I am so happy because if I can help something—they maybe need something,” she says. “If nobody helps, they get a feeling. Then I help, they don’t have a feeling, then I am so happy because long time, years ago, I had the same feeling, too.”

Bi volunteers with an organization called Refugee Community Partnership. My brother, Asif Khan, founded the group to strengthen support networks among refugee families in Chapel Hill and Carrboro.

The few refugees who have been living here for a long time, complain that they just don’t have time,” says Khan. “They’re always overwhelmed by the number of phone calls that they receive from various refugees, and at the same time they just can’t turn them down. So what we are doing is we are just working with them to try to just gather them together. Try to find better ways of doing it instead of just doing it in a more one-on-one basis.”

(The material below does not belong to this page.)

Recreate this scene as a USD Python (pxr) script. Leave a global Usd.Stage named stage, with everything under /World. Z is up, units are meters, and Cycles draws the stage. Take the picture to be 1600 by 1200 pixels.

Refugee Community Partnership also offers English language education and legal services. For recent arrivals like Abdul Hussain, such help will be welcome, and he keeps an optimistic outlook on the future that lies ahead.

“I have faced many struggles and hardships in Burma.” Hussain says. “But I have hope now—I know here I will not have to go through or face the struggles that I faced before.”

For Hussain and his family, being able to come to the U.S. is an important part of building a better life. But how their transition happens also matters, and that’s why people like Salima Bi are so important.